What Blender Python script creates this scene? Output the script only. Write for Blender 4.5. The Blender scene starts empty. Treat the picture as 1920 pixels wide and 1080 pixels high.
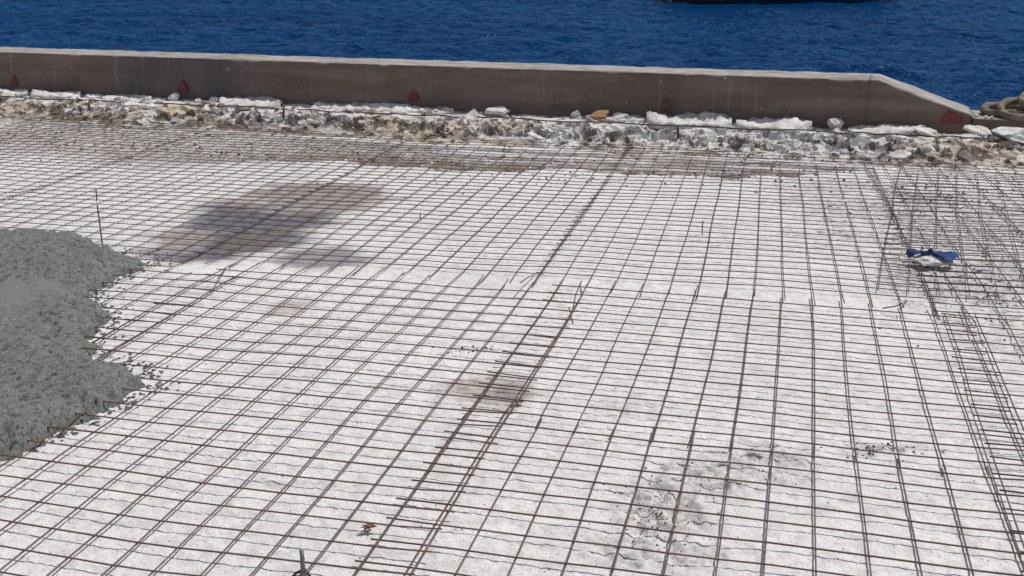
import bpy, math, random
import numpy as np
from mathutils import Vector

random.seed(7)
RNG = np.random.default_rng(7)
C = bpy.context.scene.collection
sc = bpy.context.scene
R = math.radians

# ------------------------------------------------------------------ camera
F, H = 2250.0, 1.85                      # focal length in photo pixels, eye height
PITCH = math.atan(651.0 / F)
cam = bpy.data.objects.new('camera', bpy.data.cameras.new('camera'))
C.objects.link(cam)
cam.location = (0, 0, H)
cam.rotation_euler = (math.pi / 2 - PITCH, 0, 0)
cam.data.sensor_width = 36.0
cam.data.lens = 36.0 * F / 1920.0
cam.data.clip_start = 0.1
cam.data.clip_end = 9000
sc.camera = cam

# ------------------------------------------------------------------ light
SUN_AZ, SUN_EL = R(64), R(60)            # azimuth clockwise from straight ahead
world = bpy.data.worlds.new('World')
sc.world = world
world.use_nodes = True
wn = world.node_tree
sky = wn.nodes.new('ShaderNodeTexSky')
sky.sky_type = 'NISHITA'
sky.sun_disc = False
sky.sun_elevation = SUN_EL
sky.sun_rotation = SUN_AZ
sky.altitude = 1500.0
sky.air_density = 1.0
sky.dust_density = 0.2
sky.ozone_density = 1.0
bg = wn.nodes['Background']
bg.inputs['Strength'].default_value = 0.115
hsv = wn.nodes.new('ShaderNodeHueSaturation'); hsv.inputs['Saturation'].default_value = 0.45
wn.links.new(sky.outputs[0], hsv.inputs['Color'])
wn.links.new(hsv.outputs[0], bg.inputs[0])
sun = bpy.data.objects.new('sun', bpy.data.lights.new('sun', 'SUN'))
C.objects.link(sun)
sun.data.energy = 3.8
sun.data.angle = R(0.53)
sun.data.color = (1.0, 0.955, 0.9)
sdir = Vector((math.sin(SUN_AZ) * math.cos(SUN_EL), math.cos(SUN_AZ) * math.cos(SUN_EL), math.sin(SUN_EL)))
sun.rotation_euler = (-sdir).to_track_quat('-Z', 'Y').to_euler()
sun.location = (10, 12, 20)
vs = sc.view_settings
vs.view_transform = 'Standard'
vs.look = 'None'
vs.exposure = 0.0
vs.gamma = 1.0
vs.use_curve_mapping = False

# ------------------------------------------------------------------ helpers
CP, SP = math.cos(PITCH), math.sin(PITCH)
Q = F / CP

def G(px, py, z=0.0):
    """the point at height z that stands at photo pixel (px, py)"""
    zc = Q * (H - z) / (py + 111.0)
    return ((px - 960) / F * zc, (zc - (H - z) * SP) / CP, z)

# kerb frame: s runs along the quay edge (to the right), n points out to sea
K0 = np.array([-5.91, 14.06]); T = np.array([9.25, -2.92]); T = T / np.linalg.norm(T)
N = np.array([-T[1], T[0]])

def kp(s, n, z=0.0):
    p = K0 + s * T + n * N
    return (p[0], p[1], z)

def to_sn(x, y):
    dx, dy = x - K0[0], y - K0[1]
    return dx * T[0] + dy * T[1], dx * N[0] + dy * N[1]

def s_at(px, n, z):
    p = K0 + n * N
    a = px - 960
    z0 = p[1] * CP + (H - z) * SP
    return (F * p[0] - a * z0) / (a * T[1] * CP - F * T[0])

def snz(px, py, n):
    """s and z of the point at pixel (px,py) in the vertical plane n = const"""
    z = 0.2
    for _ in range(12):
        s = s_at(px, n, z)
        p = K0 + s * T + n * N
        # zc = p.y*CP + (H-z)*SP ; py+111 = Q*(H-z)/zc
        k = (py + 111.0) / Q
        hz = k * p[1] * CP / (1 - k * SP)
        z = H - hz
    return s, z

def tag(o, label=None, cat=None, group=None, kind=None):
    if label: o['label'] = label
    if cat: o['category'] = cat
    if group: o['group'] = group
    if kind: o['kind'] = kind
    return o

def link(name, me, parent=None, mats=()):
    o = bpy.data.objects.new(name, me)
    C.objects.link(o)
    if parent is not None: o.parent = parent
    for m in mats:
        if m.name not in [x.name for x in me.materials if x]: me.materials.append(m)
    return o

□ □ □

Return the full material word for word. Do not include the pictures.

What Blender Python script creates this scene? Output the script only. Write for Blender 4.5. The Blender scene starts empty. Treat the picture as 1920 pixels wide and 1080 pixels high.
import bpy, math, random
import numpy as np
from mathutils import Vector

random.seed(7)
RNG = np.random.default_rng(7)
C = bpy.context.scene.collection
sc = bpy.context.scene
R = math.radians

# ------------------------------------------------------------------ camera
F, H = 2250.0, 1.85                      # focal length in photo pixels, eye height
PITCH = math.atan(651.0 / F)
cam = bpy.data.objects.new('camera', bpy.data.cameras.new('camera'))
C.objects.link(cam)
cam.location = (0, 0, H)
cam.rotation_euler = (math.pi / 2 - PITCH, 0, 0)
cam.data.sensor_width = 36.0
cam.data.lens = 36.0 * F / 1920.0
cam.data.clip_start = 0.1
cam.data.clip_end = 9000
sc.camera = cam

# ------------------------------------------------------------------ light
SUN_AZ, SUN_EL = R(64), R(60)            # azimuth clockwise from straight ahead
world = bpy.data.worlds.new('World')
sc.world = world
world.use_nodes = True
wn = world.node_tree
sky = wn.nodes.new('ShaderNodeTexSky')
sky.sky_type = 'NISHITA'
sky.sun_disc = False
sky.sun_elevation = SUN_EL
sky.sun_rotation = SUN_AZ
sky.altitude = 1500.0
sky.air_density = 1.0
sky.dust_density = 0.2
sky.ozone_density = 1.0
bg = wn.nodes['Background']
bg.inputs['Strength'].default_value = 0.115
hsv = wn.nodes.new('ShaderNodeHueSaturation'); hsv.inputs['Saturation'].default_value = 0.45
wn.links.new(sky.outputs[0], hsv.inputs['Color'])
wn.links.new(hsv.outputs[0], bg.inputs[0])
sun = bpy.data.objects.new('sun', bpy.data.lights.new('sun', 'SUN'))
C.objects.link(sun)
sun.data.energy = 3.8
sun.data.angle = R(0.53)
sun.data.color = (1.0, 0.955, 0.9)
sdir = Vector((math.sin(SUN_AZ) * math.cos(SUN_EL), math.cos(SUN_AZ) * math.cos(SUN_EL), math.sin(SUN_EL)))
sun.rotation_euler = (-sdir).to_track_quat('-Z', 'Y').to_euler()
sun.location = (10, 12, 20)
vs = sc.view_settings
vs.view_transform = 'Standard'
vs.look = 'None'
vs.exposure = 0.0
vs.gamma = 1.0
vs.use_curve_mapping = False

# ------------------------------------------------------------------ helpers
CP, SP = math.cos(PITCH), math.sin(PITCH)
Q = F / CP

def G(px, py, z=0.0):
    """the point at height z that stands at photo pixel (px, py)"""
    zc = Q * (H - z) / (py + 111.0)
    return ((px - 960) / F * zc, (zc - (H - z) * SP) / CP, z)

# kerb frame: s runs along the quay edge (to the right), n points out to sea
K0 = np.array([-5.91, 14.06]); T = np.array([9.25, -2.92]); T = T / np.linalg.norm(T)
N = np.array([-T[1], T[0]])

def kp(s, n, z=0.0):
    p = K0 + s * T + n * N
    return (p[0], p[1], z)

def to_sn(x, y):
    dx, dy = x - K0[0], y - K0[1]
    return dx * T[0] + dy * T[1], dx * N[0] + dy * N[1]

def s_at(px, n, z):
    p = K0 + n * N
    a = px - 960
    z0 = p[1] * CP + (H - z) * SP
    return (F * p[0] - a * z0) / (a * T[1] * CP - F * T[0])

def snz(px, py, n):
    """s and z of the point at pixel (px,py) in the vertical plane n = const"""
    z = 0.2
    for _ in range(12):
        s = s_at(px, n, z)
        p = K0 + s * T + n * N
        # zc = p.y*CP + (H-z)*SP ; py+111 = Q*(H-z)/zc
        k = (py + 111.0) / Q
        hz = k * p[1] * CP / (1 - k * SP)
        z = H - hz
    return s, z

def tag(o, label=None, cat=None, group=None, kind=None):
    if label: o['label'] = label
    if cat: o['category'] = cat
    if group: o['group'] = group
    if kind: o['kind'] = kind
    return o

def link(name, me, parent=None, mats=()):
    o = bpy.data.objects.new(name, me)
    C.objects.link(o)
    if parent is not None: o.parent = parent
    for m in mats:
        if m.name not in [x.name for x in me.materials if x]: me.materials.append(m)
    return o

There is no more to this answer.